REQUIREMENTS: Leave out the pictures and restate the rest of the data exactly.
Start DATASET SECTION
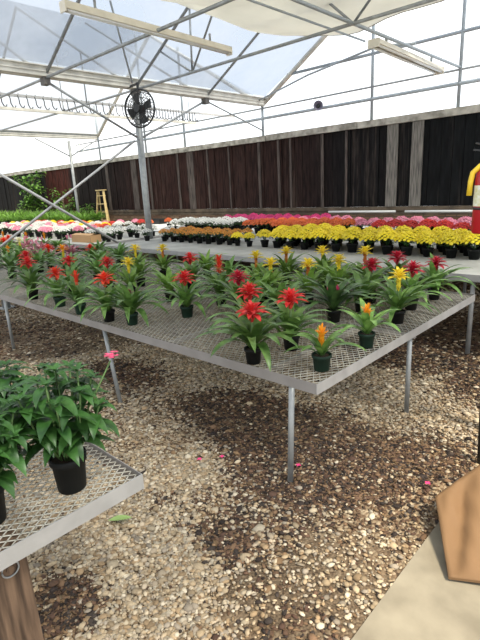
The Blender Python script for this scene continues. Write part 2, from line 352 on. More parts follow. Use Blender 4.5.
# ------------------------------------------------------------------ steel frame
GX, RX, GZ = -7.76, -3.3, 3.46
def zroof(x): return GZ+.57*(x-GX)
def pipe_part(name, a, b, r, parent, m=None): return MB().tube([a,b], r, 10).build(name, m or M['galv'], parent)
def truss(y, label, chord=True, webs_=False):
    t = thing('roof_truss', label, 'truss', (0,0,0))
    if chord: pipe_part('bottom_chord', (-15.0,y,GZ), (1.1,y,GZ), .021, t)
    R = 2*RX-GX
    pipe_part('rafter', (GX,y,GZ+.02), (RX,y,zroof(RX)), .024, t); pipe_part('rafter', (R,y,GZ+.02), (RX,y,zroof(RX)), .024, t)
    pipe_part('rafter', (GX,y,GZ+.02), (GX-4.2,y,zroof(GX+4.2)), .024, t)
    if chord: pipe_part('rafter', (-15.1,y,GZ+.02), (GX-4.2,y,zroof(GX+4.2)), .03, t)
    if webs_:
        webs = [((-6.95,3.92),(-6.19,GZ)),((-6.15,4.36),(-6.19,GZ)),((-5.0,5.0),(-6.19,GZ)),((-5.0,5.0),(-3.3,GZ)),((-1.6,5.0),(-3.3,GZ)),((-.5,4.4),(-.5,GZ))]
        for a, b in webs: pipe_part('web_brace', (a[0],y,a[1]), (b[0],y,b[1]), .016, t)
        pipe_part('web_brace', (GX-1.7,y,zroof(GX+1.7)), (GX-1.7,y,GZ), .014, t)
    MB().box(GX-.07,GX+.07,y-.05,y+.05,GZ-.10,GZ+.02).build('node_bracket', mat('dark_bracket',(.14,.13,.12),.7), t)
    return t
truss(3.95, 'grey pipe truss nearest the camera, meeting the gutter at upper left')
truss(5.64, 'long grey pipe truss above the fan post', webs_=True)
truss(7.38, 'thin truss between the fan post and the end wall', chord=False)
# gable end
gt = thing('gable_frame', 'steel pipe gable frame standing above the dark plank wall', 'frame', (0,wy,0))
def gp(n, a, b, r, m='pipe'): return MB().tube([(a[0],0,a[1]),(b[0],0,b[1])], r, 8).build(n, M[m], gt)
gp('end_rafter', (GX,3.48), (RX,6.2), .05, 'gut'); gp('end_rafter', (1.16,3.48), (RX,6.2), .05, 'gut'); gp('end_rafter', (GX,3.48), (GX-4.0,5.85), .04, 'gut'); gp('end_rafter', (-15.1,3.48), (GX-4.0,5.85), .05, 'gut')
for xx, zt in ((GX,3.47),(-4.95,5.3),(-3.3,6.2),(-.8,4.7),(-10.6,5.3),(-12.4,6.0),(-15.0,4.5)): gp('upright', (xx,2.79), (xx,zt), .03)
gp('horizontal_rail', (-16.5,3.19), (1.1,3.19), .032); gp('horizontal_rail', (-16.5,3.41), (1.1,3.41), .018, 'galv'); gp('horizontal_rail', (-7.0,3.99), (1.1,3.99), .03)
# gutters
def gutter(x, y0, y1, label):
    o = MB().box(x-.10,x+.10,y0,y1,GZ+.01,GZ+.03).box(x-.10,x-.085,y0,y1,GZ+.03,GZ+.16).box(x+.085,x+.10,y0,y1,GZ+.03,GZ+.16).box(x+.10,x+.14,y0,y1,GZ+.145,GZ+.16).box(x+.06,x+.115,y0,y1,GZ+.07,GZ+.085).build('roof_gutter', M['gut'])
    tag(o, label, 'gutter')
gutter(GX, -1, wy, 'cream metal gutter running to the end wall over the fan')
gutter(-15.1, 0, wy, 'far metal gutter over the left-hand bay')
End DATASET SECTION
REPLY TO THE EXERCISE:
The Blender Python script for this scene continues. Write part 2, from line 352 on. More parts follow. Use Blender 4.5.
# ------------------------------------------------------------------ steel frame
GX, RX, GZ = -7.76, -3.3, 3.46
def zroof(x): return GZ+.57*(x-GX)
def pipe_part(name, a, b, r, parent, m=None): return MB().tube([a,b], r, 10).build(name, m or M['galv'], parent)
def truss(y, label, chord=True, webs_=False):
    t = thing('roof_truss', label, 'truss', (0,0,0))
    if chord: pipe_part('bottom_chord', (-15.0,y,GZ), (1.1,y,GZ), .021, t)
    R = 2*RX-GX
    pipe_part('rafter', (GX,y,GZ+.02), (RX,y,zroof(RX)), .024, t); pipe_part('rafter', (R,y,GZ+.02), (RX,y,zroof(RX)), .024, t)
    pipe_part('rafter', (GX,y,GZ+.02), (GX-4.2,y,zroof(GX+4.2)), .024, t)
    if chord: pipe_part('rafter', (-15.1,y,GZ+.02), (GX-4.2,y,zroof(GX+4.2)), .03, t)
    if webs_:
        webs = [((-6.95,3.92),(-6.19,GZ)),((-6.15,4.36),(-6.19,GZ)),((-5.0,5.0),(-6.19,GZ)),((-5.0,5.0),(-3.3,GZ)),((-1.6,5.0),(-3.3,GZ)),((-.5,4.4),(-.5,GZ))]
        for a, b in webs: pipe_part('web_brace', (a[0],y,a[1]), (b[0],y,b[1]), .016, t)
        pipe_part('web_brace', (GX-1.7,y,zroof(GX+1.7)), (GX-1.7,y,GZ), .014, t)
    MB().box(GX-.07,GX+.07,y-.05,y+.05,GZ-.10,GZ+.02).build('node_bracket', mat('dark_bracket',(.14,.13,.12),.7), t)
    return t
truss(3.95, 'grey pipe truss nearest the camera, meeting the gutter at upper left')
truss(5.64, 'long grey pipe truss above the fan post', webs_=True)
truss(7.38, 'thin truss between the fan post and the end wall', chord=False)
# gable end
gt = thing('gable_frame', 'steel pipe gable frame standing above the dark plank wall', 'frame', (0,wy,0))
def gp(n, a, b, r, m='pipe'): return MB().tube([(a[0],0,a[1]),(b[0],0,b[1])], r, 8).build(n, M[m], gt)
gp('end_rafter', (GX,3.48), (RX,6.2), .05, 'gut'); gp('end_rafter', (1.16,3.48), (RX,6.2), .05, 'gut'); gp('end_rafter', (GX,3.48), (GX-4.0,5.85), .04, 'gut'); gp('end_rafter', (-15.1,3.48), (GX-4.0,5.85), .05, 'gut')
for xx, zt in ((GX,3.47),(-4.95,5.3),(-3.3,6.2),(-.8,4.7),(-10.6,5.3),(-12.4,6.0),(-15.0,4.5)): gp('upright', (xx,2.79), (xx,zt), .03)
gp('horizontal_rail', (-16.5,3.19), (1.1,3.19), .032); gp('horizontal_rail', (-16.5,3.41), (1.1,3.41), .018, 'galv'); gp('horizontal_rail', (-7.0,3.99), (1.1,3.99), .03)
# gutters
def gutter(x, y0, y1, label):
    o = MB().box(x-.10,x+.10,y0,y1,GZ+.01,GZ+.03).box(x-.10,x-.085,y0,y1,GZ+.03,GZ+.16).box(x+.085,x+.10,y0,y1,GZ+.03,GZ+.16).box(x+.10,x+.14,y0,y1,GZ+.145,GZ+.16).box(x+.06,x+.115,y0,y1,GZ+.07,GZ+.085).build('roof_gutter', M['gut'])
    tag(o, label, 'gutter')
gutter(GX, -1, wy, 'cream metal gutter running to the end wall over the fan')
gutter(-15.1, 0, wy, 'far metal gutter over the left-hand bay')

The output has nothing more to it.